Even with the ESG five hundred nautical miles from shore, the strike group commander has the results of the ISR and MCM scan of the shoreline littoral area within approximately twenty-four hours after the departure of the LUSVs from the strike group. 

A Bright Future for Uncrewed Surface Vessels

This is not a platform-specific solution, but rather a concept. When Navy operators see a capability with different size uncrewed COTS platforms in the water successfully performing the missions presented in this article, they will likely press industry to produce even more-capable platforms to perform these tasks. This, in turn, will enable the Navy to field a capable Hybrid Fleet that will be the Navy’s Future Force.

While evolutionary in nature, this disruptive capability delivered using emerging technologies can provide the U.S. Navy with near-term solutions to vexing operational challenges, while demonstrating to a skeptical Congress that the Navy does have a concept-of-operations for the uncrewed systems it wants to procure. 
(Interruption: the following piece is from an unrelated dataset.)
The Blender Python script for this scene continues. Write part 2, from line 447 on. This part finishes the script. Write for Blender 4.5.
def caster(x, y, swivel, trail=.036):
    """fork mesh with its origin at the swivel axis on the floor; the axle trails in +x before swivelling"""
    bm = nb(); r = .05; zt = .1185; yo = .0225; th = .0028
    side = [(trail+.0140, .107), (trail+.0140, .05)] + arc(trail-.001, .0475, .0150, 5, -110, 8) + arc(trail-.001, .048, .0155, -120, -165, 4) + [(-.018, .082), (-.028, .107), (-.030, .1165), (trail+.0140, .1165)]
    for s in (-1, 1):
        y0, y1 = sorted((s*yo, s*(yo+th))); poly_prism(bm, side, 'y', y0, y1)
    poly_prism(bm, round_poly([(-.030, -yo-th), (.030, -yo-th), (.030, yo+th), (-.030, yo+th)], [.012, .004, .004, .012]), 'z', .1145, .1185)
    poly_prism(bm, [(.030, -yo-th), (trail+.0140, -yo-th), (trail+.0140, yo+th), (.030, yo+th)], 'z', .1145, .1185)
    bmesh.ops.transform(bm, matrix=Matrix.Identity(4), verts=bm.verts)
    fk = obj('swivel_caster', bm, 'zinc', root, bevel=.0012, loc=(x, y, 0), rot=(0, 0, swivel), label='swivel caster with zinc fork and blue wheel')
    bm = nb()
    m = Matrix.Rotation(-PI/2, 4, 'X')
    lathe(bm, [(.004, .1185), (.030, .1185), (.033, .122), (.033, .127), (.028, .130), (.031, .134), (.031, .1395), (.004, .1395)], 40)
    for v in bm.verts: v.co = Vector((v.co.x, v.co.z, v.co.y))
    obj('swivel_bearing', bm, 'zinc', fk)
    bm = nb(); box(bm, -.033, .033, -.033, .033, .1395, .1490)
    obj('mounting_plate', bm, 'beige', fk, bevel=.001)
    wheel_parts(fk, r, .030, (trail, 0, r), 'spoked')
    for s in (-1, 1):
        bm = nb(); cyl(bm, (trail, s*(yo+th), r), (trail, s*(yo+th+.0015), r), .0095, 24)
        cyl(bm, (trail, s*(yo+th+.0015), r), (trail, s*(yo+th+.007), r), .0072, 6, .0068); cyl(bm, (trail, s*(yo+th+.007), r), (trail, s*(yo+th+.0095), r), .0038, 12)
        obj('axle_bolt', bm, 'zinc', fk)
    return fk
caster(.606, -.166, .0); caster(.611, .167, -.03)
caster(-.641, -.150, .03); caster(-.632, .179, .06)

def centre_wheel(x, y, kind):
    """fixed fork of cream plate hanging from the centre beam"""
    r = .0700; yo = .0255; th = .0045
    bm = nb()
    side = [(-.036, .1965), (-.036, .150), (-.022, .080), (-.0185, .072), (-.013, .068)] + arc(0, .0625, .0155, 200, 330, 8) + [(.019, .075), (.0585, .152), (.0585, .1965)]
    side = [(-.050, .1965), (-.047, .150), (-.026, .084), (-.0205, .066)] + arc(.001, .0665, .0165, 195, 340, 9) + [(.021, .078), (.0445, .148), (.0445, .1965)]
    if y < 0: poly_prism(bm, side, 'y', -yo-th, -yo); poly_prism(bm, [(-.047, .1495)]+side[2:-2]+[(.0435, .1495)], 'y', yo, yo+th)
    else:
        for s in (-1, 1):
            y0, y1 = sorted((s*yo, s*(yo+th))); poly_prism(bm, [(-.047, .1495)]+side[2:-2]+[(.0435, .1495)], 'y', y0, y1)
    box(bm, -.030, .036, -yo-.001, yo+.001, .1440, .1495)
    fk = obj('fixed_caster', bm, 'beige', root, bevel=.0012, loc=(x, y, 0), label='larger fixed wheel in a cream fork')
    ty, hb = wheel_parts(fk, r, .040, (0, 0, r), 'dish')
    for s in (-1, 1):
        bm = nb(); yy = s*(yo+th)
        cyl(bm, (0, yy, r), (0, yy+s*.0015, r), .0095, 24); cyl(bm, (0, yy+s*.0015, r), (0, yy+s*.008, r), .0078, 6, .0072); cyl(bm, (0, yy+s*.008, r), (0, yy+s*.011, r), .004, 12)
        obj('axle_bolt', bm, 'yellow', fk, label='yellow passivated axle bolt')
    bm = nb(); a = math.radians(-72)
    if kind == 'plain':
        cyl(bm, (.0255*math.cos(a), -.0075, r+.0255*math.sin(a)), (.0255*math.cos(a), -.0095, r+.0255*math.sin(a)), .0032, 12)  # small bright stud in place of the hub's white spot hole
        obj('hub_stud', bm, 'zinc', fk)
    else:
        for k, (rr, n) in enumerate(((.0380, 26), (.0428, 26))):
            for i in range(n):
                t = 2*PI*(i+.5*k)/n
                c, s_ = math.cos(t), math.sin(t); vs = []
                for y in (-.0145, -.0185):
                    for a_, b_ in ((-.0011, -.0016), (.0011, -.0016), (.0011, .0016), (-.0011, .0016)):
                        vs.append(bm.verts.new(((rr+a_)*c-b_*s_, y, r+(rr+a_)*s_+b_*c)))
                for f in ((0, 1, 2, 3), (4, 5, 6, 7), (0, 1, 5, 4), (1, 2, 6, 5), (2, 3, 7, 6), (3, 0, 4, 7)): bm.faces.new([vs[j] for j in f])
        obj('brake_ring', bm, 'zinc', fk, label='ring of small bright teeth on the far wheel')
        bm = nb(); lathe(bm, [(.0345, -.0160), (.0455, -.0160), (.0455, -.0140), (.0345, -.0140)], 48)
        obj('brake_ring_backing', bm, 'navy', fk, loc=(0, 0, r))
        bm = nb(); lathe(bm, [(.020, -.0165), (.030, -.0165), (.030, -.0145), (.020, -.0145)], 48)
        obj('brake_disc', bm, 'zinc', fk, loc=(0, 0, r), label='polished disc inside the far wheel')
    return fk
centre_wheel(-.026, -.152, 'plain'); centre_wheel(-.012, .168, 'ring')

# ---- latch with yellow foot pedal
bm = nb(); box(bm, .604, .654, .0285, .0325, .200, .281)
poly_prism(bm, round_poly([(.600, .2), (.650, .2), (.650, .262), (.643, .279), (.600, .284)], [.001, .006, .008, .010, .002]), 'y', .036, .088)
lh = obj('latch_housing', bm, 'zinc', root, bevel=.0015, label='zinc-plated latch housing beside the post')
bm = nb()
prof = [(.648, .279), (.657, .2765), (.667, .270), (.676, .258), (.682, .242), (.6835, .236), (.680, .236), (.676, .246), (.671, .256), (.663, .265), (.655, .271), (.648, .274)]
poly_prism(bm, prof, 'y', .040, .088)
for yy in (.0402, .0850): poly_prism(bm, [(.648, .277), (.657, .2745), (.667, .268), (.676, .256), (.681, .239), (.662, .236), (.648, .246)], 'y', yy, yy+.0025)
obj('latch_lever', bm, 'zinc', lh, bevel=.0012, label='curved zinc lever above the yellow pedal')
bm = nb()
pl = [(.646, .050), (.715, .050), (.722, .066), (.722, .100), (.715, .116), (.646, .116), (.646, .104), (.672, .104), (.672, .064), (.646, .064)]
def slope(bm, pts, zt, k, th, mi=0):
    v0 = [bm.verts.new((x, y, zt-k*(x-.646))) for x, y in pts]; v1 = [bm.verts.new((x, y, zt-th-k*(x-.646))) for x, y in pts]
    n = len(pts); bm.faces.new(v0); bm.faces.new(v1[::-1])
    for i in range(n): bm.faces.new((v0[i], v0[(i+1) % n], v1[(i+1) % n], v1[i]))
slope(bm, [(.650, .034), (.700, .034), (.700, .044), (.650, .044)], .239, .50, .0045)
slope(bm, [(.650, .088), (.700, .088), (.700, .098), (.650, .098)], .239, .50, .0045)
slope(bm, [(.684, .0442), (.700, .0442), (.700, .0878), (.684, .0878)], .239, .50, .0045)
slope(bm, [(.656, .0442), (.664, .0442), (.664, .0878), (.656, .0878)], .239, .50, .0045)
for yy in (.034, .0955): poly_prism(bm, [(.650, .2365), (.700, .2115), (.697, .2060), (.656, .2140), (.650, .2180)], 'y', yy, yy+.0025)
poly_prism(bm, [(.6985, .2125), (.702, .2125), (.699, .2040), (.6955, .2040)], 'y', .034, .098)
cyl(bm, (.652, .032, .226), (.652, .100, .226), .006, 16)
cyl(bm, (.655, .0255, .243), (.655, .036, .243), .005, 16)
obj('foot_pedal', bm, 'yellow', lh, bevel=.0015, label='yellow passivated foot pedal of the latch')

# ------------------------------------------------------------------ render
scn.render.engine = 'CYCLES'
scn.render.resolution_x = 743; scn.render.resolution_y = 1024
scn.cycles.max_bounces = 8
Captain George Galdorisi (U.S. Navy – retired) is a career naval aviator and national security professional. During his 30-year career he had four tours in command and served as a carrier strike group chief of staff for five years. Additionally, he led the U.S. delegation for military-to-military talks with the Chinese Navy. He is the Emeritus Director of Strategic Assessments and Technical Futures at the Naval Information Warfare Center Pacific. He is the author of seventeen books, including four New York Times bestsellers. His most recent novel, Fire and Ice, was eerily prescient as it foresaw Russia’s invasion of Ukraine.